I've never had sex with anyone I wasn't totally in love with. Sometimes I think I'd like to try casual sex, though. (I've had enough of formal sex. The damn cummerbund keeps getting in the way.)

I imagine that casual sex5 is much like going to the ice cream parlor and just getting nothing but free teaspoon-sized samples. Sometimes you just want to try new things without investing a whole lot in the experience. Sometimes you're passing by and you just get a sudden hankering for mint chocolate chip. Sometimes you're broke and you're starving and you'll settle for anything that's free, even if it's liver sorbet.

It seems like so much fun, so footloose and fancy-free. And besides, everyone else is doing it. All right, maybe not. But when you're not doing it, it certainly seems like everyone else is doing it. Loudly. All the time. All day. All night. In the next apartment. In that supply closet. With your roommate. Wouldn't you like to have a taste? (As long as you use protection, lest you acquire a "cavity" that burns when you pee.)

I've wanted to do it. I've tried to do it. But I never could do it. Because sex without love is inherently phony – and not just because it usually requires lying to the other person. ("I'll respect you in the morning. For right now, though, wear this harness.") More importantly, it involves lying to yourself, You telling You that empty sex is all you deserve, or all you can afford. That, my friends, is bullshit.

So if it seems like I'm flippant about sex, it's not because I don't take it seriously. It's because there is a lot of hypocrisy and hyperbole surrounding the whole sordid enterprise, and sometimes we need to hear how silly we sound.

And if it seems like I talk a lot about sex, it's not because I'm obsessed with it. I just think sex is important because it fuels so many of our actions and motivations, and it so generously informs all of our interpersonal relationships. And to ignore such a fundamental element of who we are is like not talking about our parents, or our god, or next week's "Smallville."

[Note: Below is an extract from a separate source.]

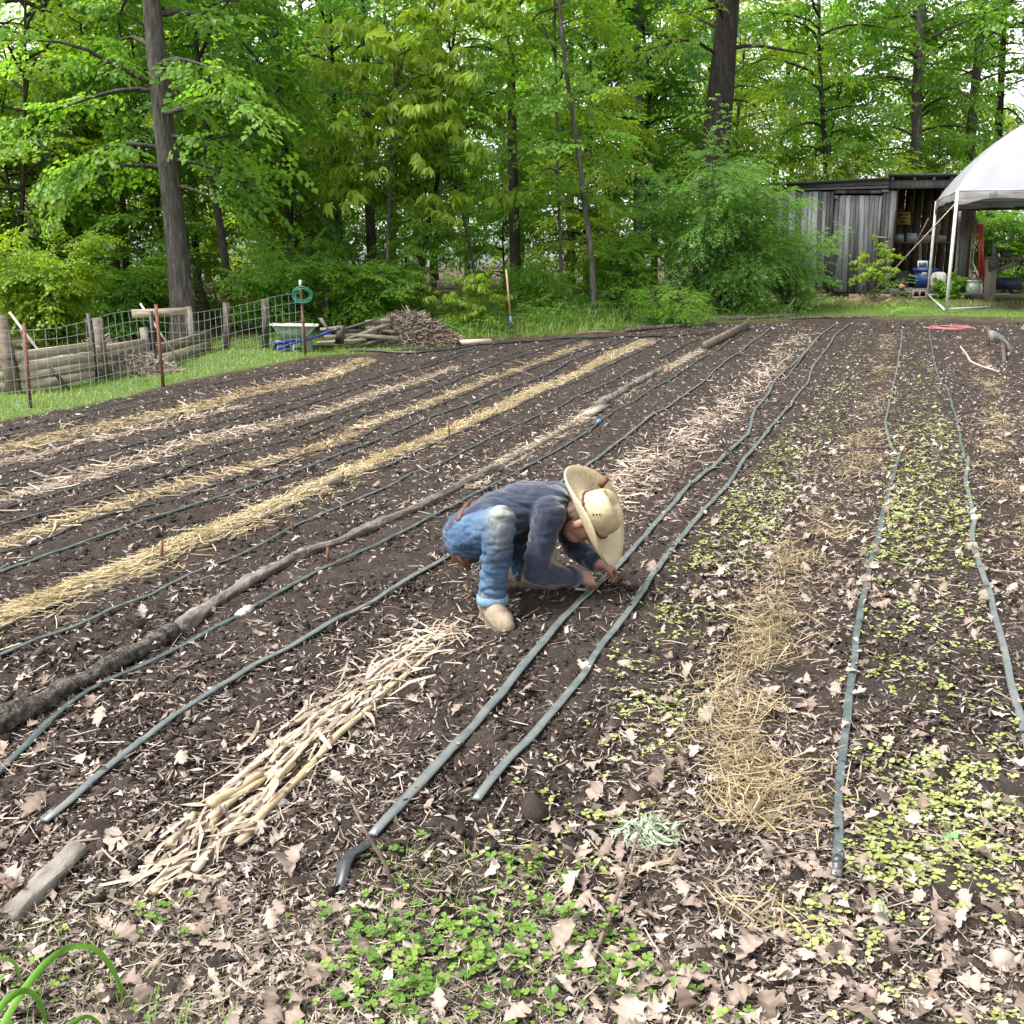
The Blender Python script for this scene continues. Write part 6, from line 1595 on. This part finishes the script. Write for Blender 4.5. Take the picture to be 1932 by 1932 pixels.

And if it seems like I think a lot about sex, well, that's true. Once every half-hour, scientific research says. (This figure is slightly lower during baseball season.) But you can rest assured that when I think about it, I'm thinking about it in the context of a loving, monogamous and mutually rewarding relationship in which the man and the woman are free to explore their desires and communicate their needs, thereby building a framework of intimacy and trust on which can be established true self-actualization, as embodied by a supportive family with whom they can travel safely and securely down the road of life that leads to the city of enlightenment in the state of unwavering bliss.

And then I think, "Yeah, right," and I just buy a double-scoop of chocolate.

footnote 3

Date: 2004-12-20 08:55 pm (UTC)
From: [identity profile] enchanted-pants.livejournal.com
(3) Once, I took up cross-stitching. Another time, I allowed a woman to paint my fingernails with silver nail polish. It makes the time I drove a girl to the train station at 4 a.m. seem quaint and charming.

The things we do to get sex always make the best stories. You might be wondering: why, then, isn't there more comedy-pornography? There's a simple answer for that, actually. Really good-looking people – the kind of people you would theoretically want to see copulating – are not funny. A sense of humor is only developed as either a defense mechanism against peer cruelty or as a way to distract from facial or bodily abnormalities.